-- Start SOURCE EXCERPT --

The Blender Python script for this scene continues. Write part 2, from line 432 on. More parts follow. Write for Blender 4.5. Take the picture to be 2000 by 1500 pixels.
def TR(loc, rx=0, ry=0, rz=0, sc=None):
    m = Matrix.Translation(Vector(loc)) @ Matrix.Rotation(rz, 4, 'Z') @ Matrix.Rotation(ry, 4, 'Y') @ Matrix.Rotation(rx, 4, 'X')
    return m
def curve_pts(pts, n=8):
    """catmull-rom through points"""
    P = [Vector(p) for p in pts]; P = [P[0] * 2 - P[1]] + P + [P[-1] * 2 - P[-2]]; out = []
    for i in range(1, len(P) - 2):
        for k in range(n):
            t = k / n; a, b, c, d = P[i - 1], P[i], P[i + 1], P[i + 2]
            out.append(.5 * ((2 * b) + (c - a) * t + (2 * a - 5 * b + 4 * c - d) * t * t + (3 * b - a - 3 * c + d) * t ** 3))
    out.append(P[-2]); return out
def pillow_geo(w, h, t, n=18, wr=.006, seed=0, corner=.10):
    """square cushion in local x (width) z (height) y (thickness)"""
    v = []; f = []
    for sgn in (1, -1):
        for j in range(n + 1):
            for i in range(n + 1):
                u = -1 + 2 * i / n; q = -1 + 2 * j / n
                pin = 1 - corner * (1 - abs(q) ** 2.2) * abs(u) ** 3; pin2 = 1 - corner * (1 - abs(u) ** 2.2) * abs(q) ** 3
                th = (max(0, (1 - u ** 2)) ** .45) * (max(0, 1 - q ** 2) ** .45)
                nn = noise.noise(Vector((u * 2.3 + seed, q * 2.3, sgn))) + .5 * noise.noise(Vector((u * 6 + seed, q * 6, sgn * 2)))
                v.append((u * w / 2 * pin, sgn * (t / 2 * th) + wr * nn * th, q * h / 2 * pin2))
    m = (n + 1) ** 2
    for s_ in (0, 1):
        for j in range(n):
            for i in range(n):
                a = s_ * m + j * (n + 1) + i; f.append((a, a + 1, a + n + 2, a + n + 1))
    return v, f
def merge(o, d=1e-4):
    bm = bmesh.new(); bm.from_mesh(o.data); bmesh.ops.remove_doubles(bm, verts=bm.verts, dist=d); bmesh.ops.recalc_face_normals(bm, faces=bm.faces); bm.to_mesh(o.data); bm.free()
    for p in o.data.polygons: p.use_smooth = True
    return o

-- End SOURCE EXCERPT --

## GIVEN EXERCISE
Repeat back the data above, exact to the last character.

## REPLY TO THE EXERCISE
The Blender Python script for this scene continues. Write part 2, from line 432 on. More parts follow. Write for Blender 4.5. Take the picture to be 2000 by 1500 pixels.
def TR(loc, rx=0, ry=0, rz=0, sc=None):
    m = Matrix.Translation(Vector(loc)) @ Matrix.Rotation(rz, 4, 'Z') @ Matrix.Rotation(ry, 4, 'Y') @ Matrix.Rotation(rx, 4, 'X')
    return m
def curve_pts(pts, n=8):
    """catmull-rom through points"""
    P = [Vector(p) for p in pts]; P = [P[0] * 2 - P[1]] + P + [P[-1] * 2 - P[-2]]; out = []
    for i in range(1, len(P) - 2):
        for k in range(n):
            t = k / n; a, b, c, d = P[i - 1], P[i], P[i + 1], P[i + 2]
            out.append(.5 * ((2 * b) + (c - a) * t + (2 * a - 5 * b + 4 * c - d) * t * t + (3 * b - a - 3 * c + d) * t ** 3))
    out.append(P[-2]); return out
def pillow_geo(w, h, t, n=18, wr=.006, seed=0, corner=.10):
    """square cushion in local x (width) z (height) y (thickness)"""
    v = []; f = []
    for sgn in (1, -1):
        for j in range(n + 1):
            for i in range(n + 1):
                u = -1 + 2 * i / n; q = -1 + 2 * j / n
                pin = 1 - corner * (1 - abs(q) ** 2.2) * abs(u) ** 3; pin2 = 1 - corner * (1 - abs(u) ** 2.2) * abs(q) ** 3
                th = (max(0, (1 - u ** 2)) ** .45) * (max(0, 1 - q ** 2) ** .45)
                nn = noise.noise(Vector((u * 2.3 + seed, q * 2.3, sgn))) + .5 * noise.noise(Vector((u * 6 + seed, q * 6, sgn * 2)))
                v.append((u * w / 2 * pin, sgn * (t / 2 * th) + wr * nn * th, q * h / 2 * pin2))
    m = (n + 1) ** 2
    for s_ in (0, 1):
        for j in range(n):
            for i in range(n):
                a = s_ * m + j * (n + 1) + i; f.append((a, a + 1, a + n + 2, a + n + 1))
    return v, f
def merge(o, d=1e-4):
    bm = bmesh.new(); bm.from_mesh(o.data); bmesh.ops.remove_doubles(bm, verts=bm.verts, dist=d); bmesh.ops.recalc_face_normals(bm, faces=bm.faces); bm.to_mesh(o.data); bm.free()
    for p in o.data.polygons: p.use_smooth = True
    return o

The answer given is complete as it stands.